▶ [Exercise]
Each line of the material must be repeated precisely, with the pictures left out.

▶ [Raw data]
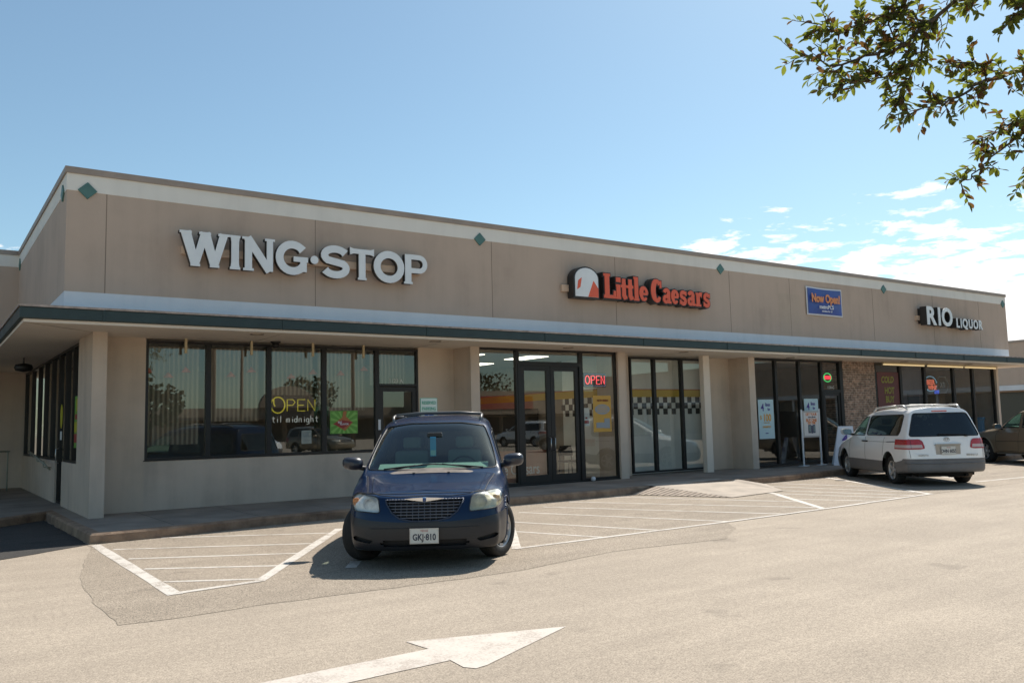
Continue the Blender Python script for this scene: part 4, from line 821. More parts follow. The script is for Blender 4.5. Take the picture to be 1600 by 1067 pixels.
# reserved parking sign on a post behind the blue minivan
S = thing('parking_sign', (8.18, 14.62, .153), 'green and white reserved parking sign on a post behind the blue minivan', 'parking sign')
g = MB(); g.tube([(8.18,14.64,.153),(8.18,14.64,2.12)], .025, 8); part(g, 'post', mat('galvanised post', (.35,.36,.36), .5, metal=.6), S, True)
g = MB(); g.box(8.0,8.38,14.60,14.612,1.62,2.15); part(g, 'plate', mat('sign green', (.10,.36,.26), .5), S, bevel=.003)
g = MB(); g.box(8.012,8.368,14.596,14.60,1.632,2.138); part(g, 'white_field', mat('sign white', (.60,.68,.62), .5), S)
g = MB(); put_text(g, 'RESERVED', 8.19, 14.594, 2.03, .085, .003, bold=.002, sx=.82); put_text(g, 'PARKING', 8.19, 14.594, 1.915, .085, .003, bold=.002, sx=.86); g.box(8.03,8.35,14.593,14.596,1.885,1.893); part(g, 'green_lettering', MATS['sign green'], S)
g = MB(); g.box(8.09,8.29,14.592,14.596,1.66,1.86); part(g, 'blue_field', mat('sign blue', (.02,.12,.45), .5), S)
g = MB(); g.tube([(x,14.590,z) for x,z in arc(8.19,1.74,.055,.055,120,390,12)], .008, 5); g.tube([(8.175,14.59,1.83),(8.18,14.59,1.76),(8.23,14.59,1.755),(8.25,14.59,1.70)], .009, 5); part(g, 'wheelchair_symbol', MATS['banner white'], S)

# ------------------------------------------------------------ left side walkway: rail, bench, lamp
M_RAIL = mat('painted rail', (.30, .30, .24), .5, var=.2)
S = thing('handrail', (2.2, 21.5, .15), 'short pale green handrail by the side door of the restaurant', 'handrail')
g = MB(); g.tube([(2.34,21.3,.98),(2.34,24.4,1.22)], .024, 8); g.tube([(2.34,21.3,.98),(2.40,21.25,.9),(2.45,21.3,.86)], .02, 8); part(g, 'rail', M_RAIL, S, True)
for y_ in (21.6, 22.9, 24.2):
    g = MB(); zt = .98+(y_-21.3)*.077; g.tube([(2.34,y_,zt),(2.36,y_,zt-.1),(2.51,y_,zt-.11)], .014, 6); part(g, 'bracket', M_RAIL, S, True)
S = thing('metal_railing', (1.3, 26.6, .15), 'thin metal railing on the shaded walkway at the far left', 'railing')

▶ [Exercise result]
Continue the Blender Python script for this scene: part 4, from line 821. More parts follow. The script is for Blender 4.5. Take the picture to be 1600 by 1067 pixels.
# reserved parking sign on a post behind the blue minivan
S = thing('parking_sign', (8.18, 14.62, .153), 'green and white reserved parking sign on a post behind the blue minivan', 'parking sign')
g = MB(); g.tube([(8.18,14.64,.153),(8.18,14.64,2.12)], .025, 8); part(g, 'post', mat('galvanised post', (.35,.36,.36), .5, metal=.6), S, True)
g = MB(); g.box(8.0,8.38,14.60,14.612,1.62,2.15); part(g, 'plate', mat('sign green', (.10,.36,.26), .5), S, bevel=.003)
g = MB(); g.box(8.012,8.368,14.596,14.60,1.632,2.138); part(g, 'white_field', mat('sign white', (.60,.68,.62), .5), S)
g = MB(); put_text(g, 'RESERVED', 8.19, 14.594, 2.03, .085, .003, bold=.002, sx=.82); put_text(g, 'PARKING', 8.19, 14.594, 1.915, .085, .003, bold=.002, sx=.86); g.box(8.03,8.35,14.593,14.596,1.885,1.893); part(g, 'green_lettering', MATS['sign green'], S)
g = MB(); g.box(8.09,8.29,14.592,14.596,1.66,1.86); part(g, 'blue_field', mat('sign blue', (.02,.12,.45), .5), S)
g = MB(); g.tube([(x,14.590,z) for x,z in arc(8.19,1.74,.055,.055,120,390,12)], .008, 5); g.tube([(8.175,14.59,1.83),(8.18,14.59,1.76),(8.23,14.59,1.755),(8.25,14.59,1.70)], .009, 5); part(g, 'wheelchair_symbol', MATS['banner white'], S)

# ------------------------------------------------------------ left side walkway: rail, bench, lamp
M_RAIL = mat('painted rail', (.30, .30, .24), .5, var=.2)
S = thing('handrail', (2.2, 21.5, .15), 'short pale green handrail by the side door of the restaurant', 'handrail')
g = MB(); g.tube([(2.34,21.3,.98),(2.34,24.4,1.22)], .024, 8); g.tube([(2.34,21.3,.98),(2.40,21.25,.9),(2.45,21.3,.86)], .02, 8); part(g, 'rail', M_RAIL, S, True)
for y_ in (21.6, 22.9, 24.2):
    g = MB(); zt = .98+(y_-21.3)*.077; g.tube([(2.34,y_,zt),(2.36,y_,zt-.1),(2.51,y_,zt-.11)], .014, 6); part(g, 'bracket', M_RAIL, S, True)
S = thing('metal_railing', (1.3, 26.6, .15), 'thin metal railing on the shaded walkway at the far left', 'railing')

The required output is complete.